Set exercise:
Return, unaltered, every line from the beginning of the material below up to and including the one with "bar counter top".

Available data:
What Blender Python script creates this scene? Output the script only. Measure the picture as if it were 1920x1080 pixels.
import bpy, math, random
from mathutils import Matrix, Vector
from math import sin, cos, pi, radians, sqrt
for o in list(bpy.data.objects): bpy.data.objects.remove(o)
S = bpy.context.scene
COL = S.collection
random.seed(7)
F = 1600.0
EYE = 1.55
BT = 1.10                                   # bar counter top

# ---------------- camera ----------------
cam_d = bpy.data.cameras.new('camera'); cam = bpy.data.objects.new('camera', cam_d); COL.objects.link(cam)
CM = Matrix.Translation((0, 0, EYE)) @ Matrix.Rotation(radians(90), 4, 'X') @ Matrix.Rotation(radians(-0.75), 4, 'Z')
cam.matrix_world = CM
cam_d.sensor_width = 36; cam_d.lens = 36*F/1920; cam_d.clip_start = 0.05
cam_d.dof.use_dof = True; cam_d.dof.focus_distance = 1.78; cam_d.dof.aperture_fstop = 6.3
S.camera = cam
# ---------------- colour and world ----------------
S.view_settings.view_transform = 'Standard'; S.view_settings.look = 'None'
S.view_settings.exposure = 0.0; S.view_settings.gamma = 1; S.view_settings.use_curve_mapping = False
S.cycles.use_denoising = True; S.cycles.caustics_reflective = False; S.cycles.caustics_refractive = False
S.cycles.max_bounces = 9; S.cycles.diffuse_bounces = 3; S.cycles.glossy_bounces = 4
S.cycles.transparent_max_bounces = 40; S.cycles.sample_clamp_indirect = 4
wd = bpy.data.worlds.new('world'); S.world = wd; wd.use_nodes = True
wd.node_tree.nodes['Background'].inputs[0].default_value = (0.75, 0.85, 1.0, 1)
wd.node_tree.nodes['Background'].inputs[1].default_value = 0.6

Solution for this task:
What Blender Python script creates this scene? Output the script only. Measure the picture as if it were 1920x1080 pixels.
import bpy, math, random
from mathutils import Matrix, Vector
from math import sin, cos, pi, radians, sqrt
for o in list(bpy.data.objects): bpy.data.objects.remove(o)
S = bpy.context.scene
COL = S.collection
random.seed(7)
F = 1600.0
EYE = 1.55
BT = 1.10                                   # bar counter top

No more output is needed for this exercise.